Dante: Italy celebrates the Father of the Italian Language
Rome: Italy celebrates Dante Alighieri, the mediaeval poet and philosopher known as the Father of the Italian language, with the second edition of Dantedì on 25 March.
The annual national celebration takes place as Italy marks the 700th anniversary of the death of Dante, with more than 100 events in his honour planned across the country.
Oscar-winning actor and director Roberto Benigni will read Canto XXV from Paradiso in Dante’s epic masterpiece The Divine Comedy at the Quirinal Palace in Rome, in the presence of the president of Italy, Sergio Mattarella.
The reading will be televised by the national broadcaster RAI 1 at 19.00 this evening, 25 March.
Italy’s culture minister Dario Franceschini said the Dante celebrations come after major national initiatives in honour of two other “great personalities of Italian culture,” Leonardo da Vinci and Raphael.

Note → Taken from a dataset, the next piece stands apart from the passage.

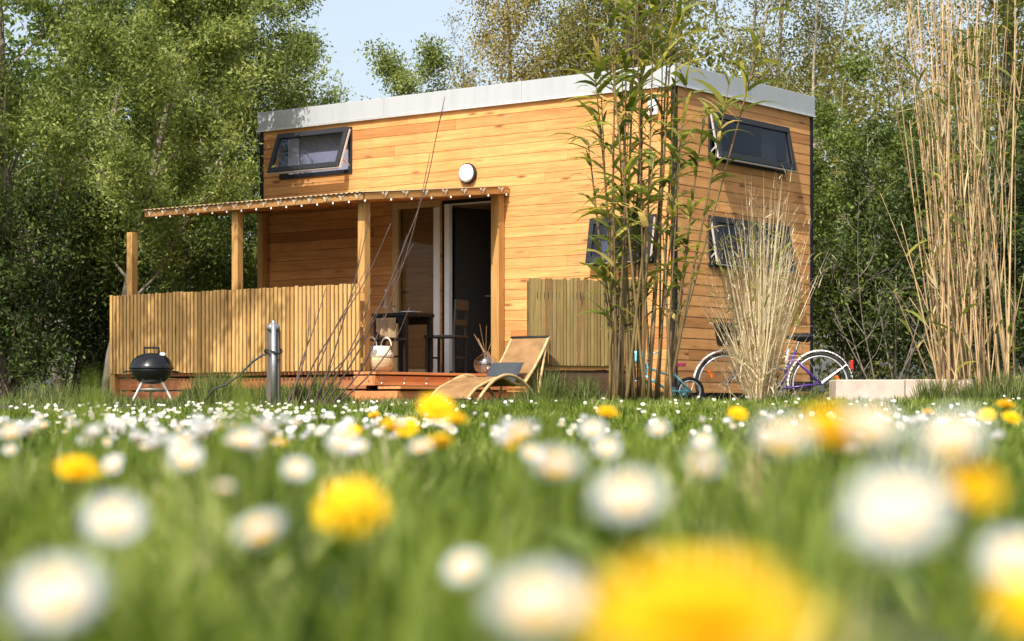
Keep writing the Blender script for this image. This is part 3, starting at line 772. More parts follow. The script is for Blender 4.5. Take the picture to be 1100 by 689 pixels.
# ================================================================== LOUNGER
lx0, ly0 = -.42, -2.62
wz = L2W(lx0, ly0); gl = g(wz.x, wz.y) - HZ
lg = place('rattan_lounger', 'reclining woven rattan lounge chair with curved cane runners on the grass', 'lounge chair', lx0, ly0, gl)
W = .24
def back(u, v):
    s = u * 2 - 1
    return (s * (W + .0 * v), .02 + .44 * v + .03 * math.sin(v * math.pi), .20 + .50 * v)
mb = MB(); mb.grid(back, 12, 14); mb.build('backrest', M['rattan'], lg, smooth=True, solid=.02)
def seatf(u, v):
    s = u * 2 - 1; y = .02 - .92 * v
    z = .20 + .075 * math.sin(min(1, v / .75) * math.pi) * (1 if v > .0 else 0) - .05 * math.sin(min(1, v * 3) * math.pi) * .6
    if v > .7: z -= (v - .7) ** 2 * 1.6
    return (s * W, y, z)
mb = MB(); mb.grid(seatf, 12, 26); mb.build('seat', M['rattan'], lg, smooth=True, solid=.02)
for s in (-1, 1):
    mb = MB(); mb.tube([back((s + 1) / 2, v) for v in np.linspace(0, 1.02, 10)], .016, 8); mb.build('back_frame', M['cane_pole'], lg, smooth=True)
    mb = MB(); mb.tube([seatf((s + 1) / 2, v) for v in np.linspace(0, 1, 18)], .016, 8); mb.build('seat_frame', M['cane_pole'], lg, smooth=True)
    # bent cane hoop: front foot up over the seat as an armrest, and down to the rear foot
    hp = []
    for q in np.linspace(0, 1, 22):
        y = -.78 + 1.02 * q; z = .30 * math.sin(math.pi * q) ** .75 if 0 < q < 1 else 0
        hp.append((s * (W + .025), y, max(0.0, z)))
    mb = MB(); mb.tube(hp, .018, 8); mb.build('runner', M['cane_pole'], lg, smooth=True)
    mb = MB(); mb.tube([(s * (W + .02), .24, .0), (s * (W + .01), .30, .24), (s * W, .40, .58)], .014, 8); mb.build('back_strut', M['cane_pole'], lg, smooth=True)
mb = MB(); mb.tube([(-W - .01, .46, .705), (W + .01, .46, .705)], .018, 8); mb.build('top_rail', M['black'], lg, smooth=True)
for yy in (.24, -.74):
    mb = MB(); mb.tube([(-W, yy, .06), (W, yy, .06)], .013, 8); mb.build('crossbar', M['cane_pole'], lg)
cu = place('cushion', 'dark grey rectangular cushion leaning on the rattan lounger back', 'cushion', lx0, ly0, gl)
mb = MB()
def cush(side):
    def f(u, v):
        a, b_ = u * 2 - 1, v * 2 - 1
        th = .055 * (max(0, (1 - abs(a) ** 3) * (1 - abs(b_) ** 3))) ** .5
        k = 1 - .05 * (1 - abs(a)) * 0
        p = Vector((a * .21 * (1 - .05 * (1 - b_ * b_)), b_ * .13 * (1 - .06 * (1 - a * a)), side * th))
        q = Matrix.Rotation(R(52), 4, 'X') @ p
        return (q.x + .03, q.y - .035, q.z + .335)
    return f
mb.grid(cush(1), 14, 10); mb.grid(lambda u, v: cush(-1)(1 - u, v), 14, 10); mb.build('pad', M['cushion'], cu, smooth=True)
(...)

“All three have had and continue to have an enormous influence on contemporary thought” – said Franceschini – “but Dante is undoubtedly the most universal and transversal, capable as he is of striking the creative imagination in multiple forms: from theatre to music, from figurative art to writing, from cinema to dance, all the arts have interpreted or reinterpreted Dante and his work.”Some of the highlights in this “Year of Dante” include an exhibition of the complete series of illustrations of The Divine Comedy by Francesco Scaramuzza in Parma, Capital of Culture; an exhibition on Dante’s influence on the work of ancient and modern artists in Forlì; and multiple cultural events in Florence, Ravenna and Verona.
In October Rome will unveil Inferno, a major exhibition at the prestigious Scuderie del Quirinale, dedicated to the ‘Hell’ from Dante’s Divine Comedy.